Marta Kostyuk unloads on Russian players and their 'shocking' approach

Kostyuk doesn't think Russian players have done anything to show they don't support what is happening in Ukraine.

by Dzevad Mesic
Marta Kostyuk unloads on Russian players and their 'shocking' approach
© Getty Images Sport - Phil Walter

Ukrainian tennis player Marta Kostyuk says it is "disappointing" and "shocking" that no Russian player has shown any remorse over what has been happening in her country for the past two years. 

Since the start of the Russian invasion of Ukraine, 21-year-old Kostyuk has been one of the most outspoken players in support of Ukraine. Also, Kostyuk was one of the players who was trying to push for the WTA to suspend Russian and Belarusian players from competing across the ATP and WTA Tours.

But the calls to suspend Russian and Belarusian players from competing were left unanswered and Kostyuk claims it is extremely painful for her to watch Russian players on site, and even more difficult to play against them. 

On Friday, world No. 37 Kostyuk reached the Australian Open round-of-16 after beating Russia's Elina Avanesyan 2-6 6-4 6-4. After beating Avanesyan, Kostyuk admitted that she thought "I’m not going to do it, I can’t win it" on the morning of her match against the Russian. 

Marta Kostyuk
Marta Kostyuk© Getty Images Sport - Mark Brake

But after a very slow start to the match against world No. 74 Avanesyan, Kostyuk was able to recover and clinch a big comeback win. After beating Avanesyan, Kostyuk pretty candidly spoke about how she feels about Russian players and their actions over the last two years. 

“You cannot be neutral in this. These ‘no war’ statements — they hurt me because they have no substance," Kostyuk said.

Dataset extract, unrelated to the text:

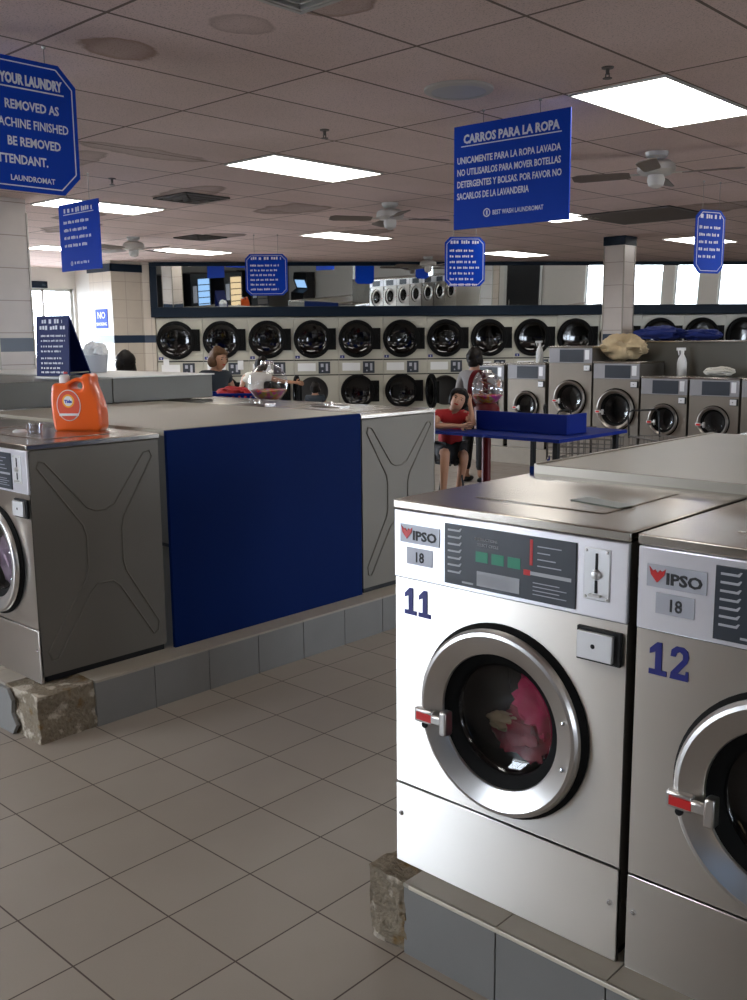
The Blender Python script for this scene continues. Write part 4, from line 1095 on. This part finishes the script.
# ------------------------------------------------------------------ gumball machines
def gumball(label, p, zc, r, ring):
    t = thing('gumball_machine', label, 'gumball machine', (p.x, p.y, 0), CAMZ, 'gumball machines')
    mb = MB(); mb.lathe([(.001, 0), (.19, 0), (.19, .03), (.06, .06), (.05, .08), (.05, zc - r - .30), (.12, zc - r - .26), (.14, zc - r - .24), (.14, zc - r - .02), (.11, zc - r + .03), (.001, zc - r + .03)], (0, 0, 0), 'z', 28)
    mb.build('stand', 'darkred', t)
    mb = MB(); mb.ball((0, 0, zc), r, 32, 20); mb.build('globe', 'glass_clear', t)
    mb = MB(); mb.ball((0, 0, zc), r * .95, 28, 20)
    for v in list(mb.bm.verts):
        if v.co.z > zc - r * .38: v.co.z = zc - r * .38 + random.uniform(-.01, .012)
    g = mb.build('gumballs', 'ball', t); g['kind'] = 'stuff'
    mb = MB(); mb.lathe([(.06, zc + r * .96), (.055, zc + r + .02), (.001, zc + r + .025)], (0, 0, 0), 'z', 20); mb.build('lid', 'chrome', t)
    mb = MB(); mb.box(-.03, .03, -.16, -.135, zc - r - .18, zc - r - .08); mb.build('coin_mechanism', 'chrome', t, bevel=.003)
    if ring:
        mb = MB(); mb.T = Matrix.Translation((-.09, .06, zc)) @ Matrix.Rotation(R(58), 4, 'Z')
        mb.lathe([(r * 1.02, -.02), (r * 1.12, -.02), (r * 1.12, .03), (r * 1.02, .03), (r * 1.02, -.02)], (0, 0, 0), 'y', 40)
        mb.build('ring_frame', 'darkred', t)
        mb = MB(); mb.tube([(r * .45 * math.cos(a * .6) * (1), r * .45 * math.sin(a * .6), zc - r * .5 + .012 * a) for a in range(24)], .008, 6); mb.build('spiral_track', 'chrome', t)
    return t
p = at(268, 383, 8.6); gumball('gumball machine with clear globe behind the left island', p, p.z, .175, False)
p = at(487, 389, 10.6); gumball('red gumball machine with clear globe behind the folding table', p, p.z, .185, True)

# ------------------------------------------------------------------ people
def skin_mesh(name, verts, edges, radii, mat, parent, levels=1, root=0):
    me = bpy.data.meshes.new(name); me.from_pydata([tuple(v) for v in verts], edges, [])
    ob = bpy.data.objects.new(name, me); COL.objects.link(ob)
    sk = ob.modifiers.new('skin', 'SKIN'); sk.use_smooth_shade = True; sk.branch_smoothing = .4
    if not me.skin_vertices: bpy.context.view_layer.update()
    for i, r_ in enumerate(radii): me.skin_vertices[0].data[i].radius = (r_, r_) if not isinstance(r_, tuple) else r_
    me.skin_vertices[0].data[root].use_root = True
    su = ob.modifiers.new('sub', 'SUBSURF'); su.levels = su.render_levels = levels
    bpy.context.view_layer.update()
    dg = bpy.context.evaluated_depsgraph_get()
    m2 = bpy.data.meshes.new_from_object(ob.evaluated_get(dg)); m2.name = name
    bpy.data.objects.remove(ob); 
    for p_ in m2.polygons: p_.use_smooth = True
    m2.materials.clear(); m2.materials.append(MAT[mat])
    o = bpy.data.objects.new(name, m2); COL.objects.link(o); o.parent = parent
    return o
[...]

“Seeing (Russian) players on-site really hurts me. And seeing them having the only problem not being able to transfer the money and stuff — that’s what they are talking about — this is unacceptable for me.

“What is very disappointing is that no Russian player came to see me. None have told me they’re sorry for what their country is doing to mine.

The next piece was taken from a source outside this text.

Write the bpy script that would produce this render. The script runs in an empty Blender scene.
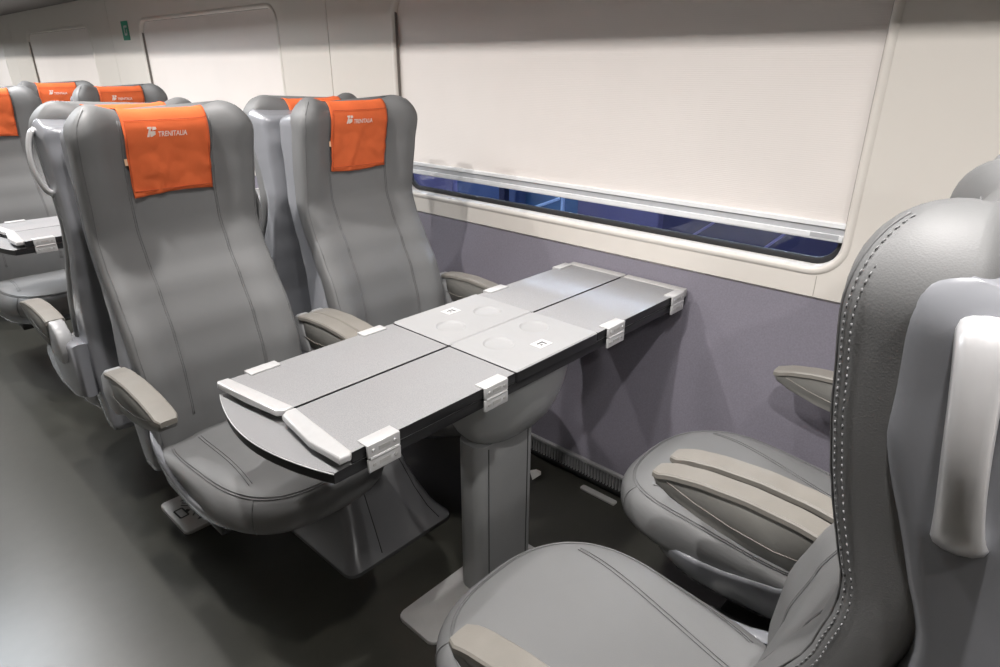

“One player messaged me, another chatted with me, but I didn’t hear any apologies, I didn’t hear anyone telling me they didn’t support what was going on. To me, that’s shocking.

“You don’t have to be involved in politics to behave like a human being. Everyone knows what’s going on. It hurts me. It hurts me every time I arrive at the stadium and see all these Russian players.”

Kostyuk slams players for participating in a Russian exhibition

In late November, it was revealed that an exhibition event in St. Petersburg would be taking place in early December. When the player field was released, it mainly featured Russian players. 

But there were also some well-known tennis names that weren't coming from Russia - Roberto Bautista Agut, Adrian Mannarino, and Jasmine Paolini. While Bautista Agut and Mannarino went to St. Petersburg, Paolini didn't compete in the tournament after deciding to withdraw. 

"Russia is very well-known for very well psychological pressure and propaganda. It's really their specialty. You know, they're not bad at it. They're actually really, really good," Kostyuk said.

Marta Kostyuk
Marta Kostyuk© Getty Images Sport - Phil Walter

Several Ukrainian past and present players weren't happy at all after seeing non-Russian players agreeing to play in the St. Petersburg exhibition. Mannarino defended himself by claiming that he was "not into politics" but just went to St. Petersburg to do his job, which is "to play tennis." Meanwhile, Bautista Agut said he decided to play in the Russian exhibition event because he thought it would help him prepare better for the 2024 season. 

Reflecting on their decision, Kostyuk says she "truly doesn't understand these players" and called them out for prioritizing money over morals. 

"I think people get manipulated and get caught. Like, it's never just tennis. Go to Russia and play this tournament where they pay you a lot of money. I'm pretty sure they just got paid a lot of money, so that's why they went there. At the end of the day not everything is just about," Kostyuk said.

"I just have different beliefs, and I truly don't understand these players. I don't know why they did it. Yeah, congrats to Russia's propaganda. It works. Not always, but it works, unfortunately."

Kostyuk also calls out journalists

In late February, it will be exactly two years since Russia invaded Ukraine. In the early days of the Russian invasion, there was a big focus on the situation in Ukraine and there were even fundraiser tennis events for Ukraine. 

When told that just a year ago there was a fundraiser event for Ukraine in Melbourne and that now barely anyone is speaking about Ukraine, Kostyuk called out journalists because she feels that even when they were talking about Ukraine, they were doing it for the drama and clicks.

"So they want the drama. They wanted news. They wanted all this heating between players and everything," Kostyuk said.

Marta Kostyuk
Marta Kostyuk© Getty Images Sport - Christopher Pike

Meanwhile, Kostyuk is set to battle another Russian player, Maria Timofeeva. When Kostyuk and 20-year-old Timofeeva meet, it will be their first meeting. If Kostyuk beats Timofeeva, she will reach her first Grand Slam quarterfinal at the Australian Open.